Wel of niet resultaatgericht inkopen: voor beide valt veel te zeggen. Na een korte definitie en uitleg van resultaatgericht inkopen geven Niels Uenk en Jan Telgen de argumenten vóór resultaatgericht inkopen. Tim Robbe geeft de tegenargumenten.
De decentralisatie van zorgtaken in het kader van de Wmo 2015, Jeugdwet en Participatiewet heeft als doel om in deze zorg meer op de individuele cliënt toegesneden maatwerk te bieden. Gemeenten kunnen dat doel onder andere bereiken door hun relatie (als opdrachtgever) met aanbieders van deze zorg op een bepaalde manier vorm te geven in de contracten. Dit noemen wij ‘opdrachtgeverschap’. Momenteel kopen gemeenten zorg vooral in op basis van uren zorg van een bepaald niveau.

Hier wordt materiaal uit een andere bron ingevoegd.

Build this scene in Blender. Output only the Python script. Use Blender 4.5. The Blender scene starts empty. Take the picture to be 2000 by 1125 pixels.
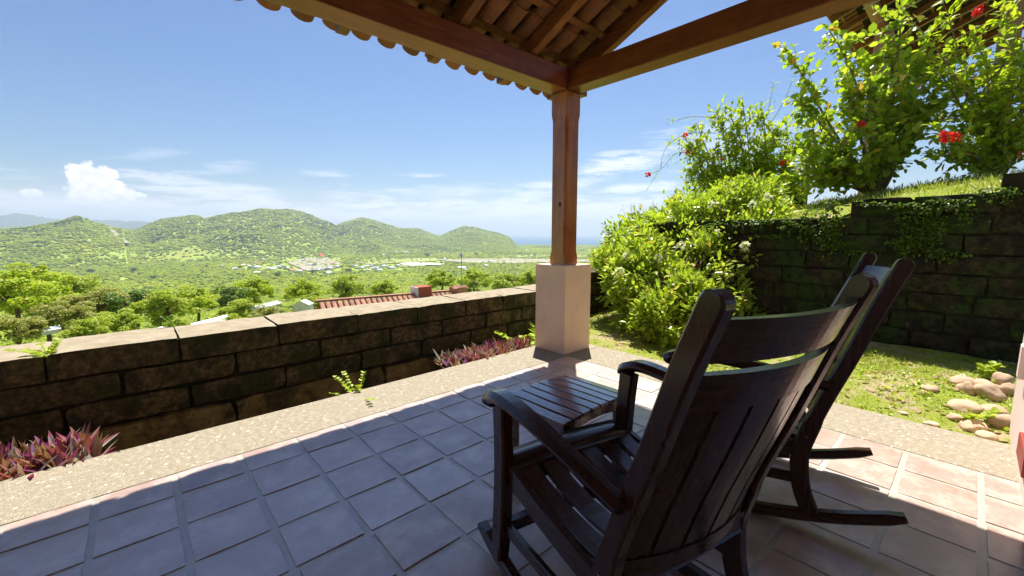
import bpy, bmesh, math, random
import numpy as np
from mathutils import Vector, Matrix, noise as mnoise

SC = bpy.context.scene
COL = SC.collection
D = bpy.data
R = math.radians
rng = np.random.default_rng(7)
random.seed(7)

# ------------------------------------------------------------------ camera
# world: x runs along the long stone wall, y out across it, z up; patio floor is z = 0
F_PX = 812.0
CAM = Vector((0.5445, -2.8556, 1.3015))
FW = Vector((0.66545385, 0.73527021, -0.12864252)).normalized()
RT = Vector((0.74143073, -0.67102941, 0.0)).normalized()
UP = RT.cross(FW).normalized()
cam_data = D.cameras.new('camera')
cam = D.objects.new('camera', cam_data)
COL.objects.link(cam)
cam.matrix_world = Matrix(((RT.x, UP.x, -FW.x, CAM.x), (RT.y, UP.y, -FW.y, CAM.y), (RT.z, UP.z, -FW.z, CAM.z), (0, 0, 0, 1)))
cam_data.sensor_width = 36.0
cam_data.lens = 36.0 * F_PX / 2000.0
cam_data.clip_start = 0.05
cam_data.clip_end = 90000
SC.camera = cam

# ------------------------------------------------------------------ sun + sky
SUN_DIR = Vector((0.346, 0.299, 1.0)).normalized()
ELEV = math.asin(SUN_DIR.z)
sl = D.lights.new('sun', 'SUN')
sl.energy = 4.3
sl.angle = R(0.53)
sl.color = (1.0, 0.945, 0.86)
sun = D.objects.new('sun', sl)
COL.objects.link(sun)
sun.rotation_euler = SUN_DIR.to_track_quat('Z', 'Y').to_euler()
sun.location = (0, 0, 50)

world = D.worlds.new('World')
SC.world = world
world.use_nodes = True
SKY_STRENGTH = 0.088


class NT:
    """tiny node-tree helper"""
    def __init__(self, tree):
        self.t = tree
        self.n = tree.nodes
        self.l = tree.links

    def new(self, kind, **kw):
        nd = self.n.new(kind)
        for k, v in kw.items():
            setattr(nd, k, v)
        return nd

    def set(self, sock, v):
        if isinstance(v, bpy.types.NodeSocket):
            self.l.new(v, sock)
        elif isinstance(v, (tuple, list)) and len(v) == 3 and len(sock.default_value) == 4:
            sock.default_value = (*v, 1)
        else:
            sock.default_value = v

    def math(self, op, a, b=0.0, c=None, clamp=False):
        m = self.new('ShaderNodeMath', operation=op, use_clamp=clamp)
        self.set(m.inputs[0], a)
        self.set(m.inputs[1], b)
        if c is not None:
            self.set(m.inputs[2], c)
        return m.outputs[0]

    def mix(self, fac, a, b, blend='MIX'):
        m = self.new('ShaderNodeMix', data_type='RGBA', blend_type=blend)
        self.set(m.inputs[0], fac)
        self.set(m.inputs[6], a)
        self.set(m.inputs[7], b)
        return m.outputs[2]

    def ramp(self, fac, stops, interp='LINEAR'):
        r = self.new('ShaderNodeValToRGB')
        r.color_ramp.interpolation = interp
        els = r.color_ramp.elements
        while len(els) < len(stops):
            els.new(0.5)
        for e, (p, c) in zip(els, stops):
            e.position = p
            e.color = (*c, 1) if isinstance(c, (tuple, list)) else (c, c, c, 1)
        self.set(r.inputs[0], fac)
        return r.outputs[0]

    def noise(self, vec, scale, detail=4, rough=0.55, dist=0.0):
        nd = self.new('ShaderNodeTexNoise')
        nd.inputs['Scale'].default_value = scale
        nd.inputs['Detail'].default_value = detail
        nd.inputs['Roughness'].default_value = rough
        nd.inputs['Distortion'].default_value = dist
        if vec is not None:
            self.l.new(vec, nd.inputs['Vector'])
        return nd.outputs['Fac']

    def smooth(self, v, lo, hi):
        m = self.new('ShaderNodeMapRange', interpolation_type='SMOOTHSTEP')
        self.set(m.inputs[0], v)
        m.inputs[1].default_value = lo
        m.inputs[2].default_value = hi
        return m.outputs[0]

    def vscale(self, vec, s, off=(0, 0, 0)):
        m = self.new('ShaderNodeMapping')
        m.inputs['Scale'].default_value = s
        m.inputs['Location'].default_value = off
        self.l.new(vec, m.inputs['Vector'])
        return m.outputs[0]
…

Een opkomend alternatief is het inkopen op basis van resultaat.
Wat is het?
Wat verstaan we onder resultaatgerichte inkoop? Gemeenten gebruiken in het sociale domein verschillende termen voor inkoopbenaderingen van zorg die zich richten op een te bereiken resultaat: prestatiecontracten, resultaatbekostiging, resultaatgerichte inkoop, et cetera. Wij gebruiken de term resultaatgerichte inkoop of resultaatbekostiging voor contracten waarin de te bereiken resultaten centraal staan. Deze contracten laten de wijze waarop zorgorganisaties de resultaten bereiken vrij voor invulling door die zorgorganisaties. Bij resultaatbekostiging kan de vergoeding (tenminste voor een deel) afhankelijk zijn van de mate waarin het resultaat is bereikt via een bonus-malus regeling. Resultaatgerichte inkoop in deze strikte vorm komt in het sociaal domein niet of nauwelijks voor. Veel meer zien we contracten die het te bereiken resultaat definiëren, en hier een vaste vergoeding tegenover stellen.